Ils ont fait un album de rock enfumé, avec des riffs salaces et ensorcelants, à mi-chemin entre du Jimi Hendrix et les ballades de Sonic Youth. En faisant de la musique, mais aussi dans leur vie de tous les jours, les trois acolytes de The Last Assassins tripent... Vendredi dernier, ils étaient sur le Bloody Caesar et le vin rouge à 11h du matin, dans un esprit presque contagieux.

Jean Leloup le répétera souvent en entrevue: il déteste tout ce qui est «formaté», que ce soit dans l'art ou dans la vie de couple. «L'irrationnel, quand il est dirigé, je trouve ça épouvantable!»

«La musique, c'est spirituel. Je ne vois pas ça comme un objectif, mais comme une façon de faire, dit Leloup. Un humain, ce n'est pas fait pour être en sécurité, mais pour aller chasser.»

Jean Leloup, Mathieu Leclerc et Virginia Tangvald n'avaient pas prévu faire de disque. Mais en parallèle avec le film de Leloup, Karaoké Dream, présenté cet été au festival Fantasia, ils ont commencé à jouer de la musique ensemble dans le studio-maison du chanteur et cinéaste.

«Je joue tout le temps de la guitare la nuit. Je fais beaucoup de musique sans texte, et j'ai demandé des textes à Virginia, qui avait fait des back vocals sur mon album Mille Excuses Milady», explique Leloup.

Mathieu Leclerc, ami de longue date et d'abus de toutes sortes, a prêté sa poésie comme il l'avait fait pour La Vallée des réputations aux textes des chansons de The Last Assassins, qui sont tous en anglais sur l'album. «On a coupé les chansons en français, mais je vais les mettre sur mon nouveau disque à moi, souligne Leloup. J'ai deux cultures musicales: celle des chansons de Georges Moustaki et Dutronc, et les riffs d'Hendrix et Led Zep... mais mettre du franco là-dessus, c'est un peu rapporté (...) Mathieu et Virginia, ils composent naturellement en anglais.»

The Last Assassins a enregistré son matériel dans le studio de Pierre-Carl Daoust. Avec une facture feutrée et très lo-fi, l'ensemble séduit l'oreille. «Pierre-Carl habite à côté de chez nous. C'est une affaire de voisins qui s'appellent et qui se disent: viens t'en, raconte Jean Leloup. Puis ça s'est mis à marcher et on a vu qu'on avait peut-être un disque.»

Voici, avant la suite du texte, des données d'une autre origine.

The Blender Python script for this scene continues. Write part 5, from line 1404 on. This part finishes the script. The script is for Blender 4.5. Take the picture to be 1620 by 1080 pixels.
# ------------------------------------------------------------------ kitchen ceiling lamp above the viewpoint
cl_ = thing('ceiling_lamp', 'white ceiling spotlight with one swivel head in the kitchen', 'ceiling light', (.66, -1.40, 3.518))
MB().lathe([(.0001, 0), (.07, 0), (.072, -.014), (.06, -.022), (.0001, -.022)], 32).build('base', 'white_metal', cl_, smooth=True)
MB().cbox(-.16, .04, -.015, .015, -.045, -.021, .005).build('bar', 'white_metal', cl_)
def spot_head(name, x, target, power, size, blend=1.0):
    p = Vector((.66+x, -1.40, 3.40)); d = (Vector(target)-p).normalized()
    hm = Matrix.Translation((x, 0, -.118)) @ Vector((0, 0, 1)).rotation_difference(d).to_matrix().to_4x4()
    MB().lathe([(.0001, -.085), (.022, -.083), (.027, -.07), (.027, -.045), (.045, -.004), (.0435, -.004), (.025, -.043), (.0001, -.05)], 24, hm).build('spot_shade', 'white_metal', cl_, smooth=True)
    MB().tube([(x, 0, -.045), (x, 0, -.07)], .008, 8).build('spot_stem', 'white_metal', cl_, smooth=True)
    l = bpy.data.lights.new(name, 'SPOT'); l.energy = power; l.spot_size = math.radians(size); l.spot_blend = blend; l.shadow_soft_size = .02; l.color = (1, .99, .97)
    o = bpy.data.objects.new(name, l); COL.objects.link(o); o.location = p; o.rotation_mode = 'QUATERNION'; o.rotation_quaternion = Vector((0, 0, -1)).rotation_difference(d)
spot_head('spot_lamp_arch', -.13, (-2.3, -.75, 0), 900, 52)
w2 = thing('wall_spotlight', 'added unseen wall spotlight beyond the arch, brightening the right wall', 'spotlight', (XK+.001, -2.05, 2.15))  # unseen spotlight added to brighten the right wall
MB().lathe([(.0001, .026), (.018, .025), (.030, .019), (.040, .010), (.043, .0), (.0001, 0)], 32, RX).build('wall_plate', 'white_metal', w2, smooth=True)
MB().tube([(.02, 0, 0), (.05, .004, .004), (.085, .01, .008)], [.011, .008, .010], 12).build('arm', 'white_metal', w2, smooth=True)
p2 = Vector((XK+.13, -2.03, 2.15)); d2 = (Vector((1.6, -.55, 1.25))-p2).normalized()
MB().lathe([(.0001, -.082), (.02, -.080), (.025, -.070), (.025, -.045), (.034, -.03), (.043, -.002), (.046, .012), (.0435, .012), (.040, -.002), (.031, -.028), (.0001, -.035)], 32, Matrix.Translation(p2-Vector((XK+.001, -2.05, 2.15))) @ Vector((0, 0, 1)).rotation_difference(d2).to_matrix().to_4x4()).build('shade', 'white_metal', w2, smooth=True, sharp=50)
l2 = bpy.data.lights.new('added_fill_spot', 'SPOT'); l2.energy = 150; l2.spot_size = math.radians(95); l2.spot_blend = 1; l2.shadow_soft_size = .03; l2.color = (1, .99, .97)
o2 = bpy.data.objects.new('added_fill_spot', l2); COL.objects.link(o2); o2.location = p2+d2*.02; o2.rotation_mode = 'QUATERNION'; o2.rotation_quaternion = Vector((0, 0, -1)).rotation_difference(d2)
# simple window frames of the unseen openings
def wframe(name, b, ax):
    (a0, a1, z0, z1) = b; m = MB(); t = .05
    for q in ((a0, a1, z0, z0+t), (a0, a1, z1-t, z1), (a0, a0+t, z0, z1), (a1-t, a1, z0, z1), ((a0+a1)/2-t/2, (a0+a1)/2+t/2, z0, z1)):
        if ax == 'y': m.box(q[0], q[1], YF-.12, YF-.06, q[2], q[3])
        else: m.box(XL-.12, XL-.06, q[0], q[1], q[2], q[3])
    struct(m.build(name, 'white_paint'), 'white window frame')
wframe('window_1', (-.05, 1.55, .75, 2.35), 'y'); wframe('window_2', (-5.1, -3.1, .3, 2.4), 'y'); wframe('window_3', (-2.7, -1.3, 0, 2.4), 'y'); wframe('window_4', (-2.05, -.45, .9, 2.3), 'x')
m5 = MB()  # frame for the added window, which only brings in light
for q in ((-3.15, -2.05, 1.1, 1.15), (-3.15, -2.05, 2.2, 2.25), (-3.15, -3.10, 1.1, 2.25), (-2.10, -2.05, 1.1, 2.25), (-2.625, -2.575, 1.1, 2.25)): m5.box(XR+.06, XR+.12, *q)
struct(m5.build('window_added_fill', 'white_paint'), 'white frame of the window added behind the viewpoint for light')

«Jean est l'être disfonctionnel le plus fonctionnel en ville», dit Mathieu Leclerc. «Même si tu ne vois pas où il s'en va, tout finit par se mettre en place et marcher, ajoute Virginia Tangvald. Tout le monde dit qu'il est excentrique, mais il a juste une quête d'authenticité et une rage de vivre.»

Ainsi est né un vrai premier disque de The Last Assassins, même si ce n'était à la base que de longs jams entre amis. Il est produit par Leloup et ses Productions Roi ponpon, et distribué par Dare to Care Records. «La musique, pour qu'elle soit bonne, il ne faut pas que ce soit à cause de papa», dit Jean Leloup, qui plaint les gens qui sont pris dans une vie de 9 à 5, parce qu'ils ne «s'organisent pas» des projets. «Je refuse d'être dépossédé de la possibilité d'être dans la marde ou de ne pas être dans la marde», plaide-t-il.

Jeudi dernier, The Last Assassins se produisait à MusiquePlus. Dix minutes avant d'entrer en ondes, Mathieu, Virginia et Jean ne savaient pas quelle forme allait prendre leur prestation. «Il n'y a pas de formule», dit Virginia, fille d'une mère belge qui a grandi Toronto, et qui est née dans les Antilles sur le bateau de ses deux parents marins.

Pour la tournée baptisée Electric Voodoo Night et le spectacle au théâtre Rialto, le 23 septembre, dans le cadre de Pop Montréal, Jean Leloup interprétera des chansons avec ses complices de The Last Assassins, mais il revisitera aussi ses plus grands succès.

C'est du moins ce qui est annoncé. D'ici là, il peut très bien changer d'idée. «Je déteste tout ce qui est formaté», vous dira-t-il.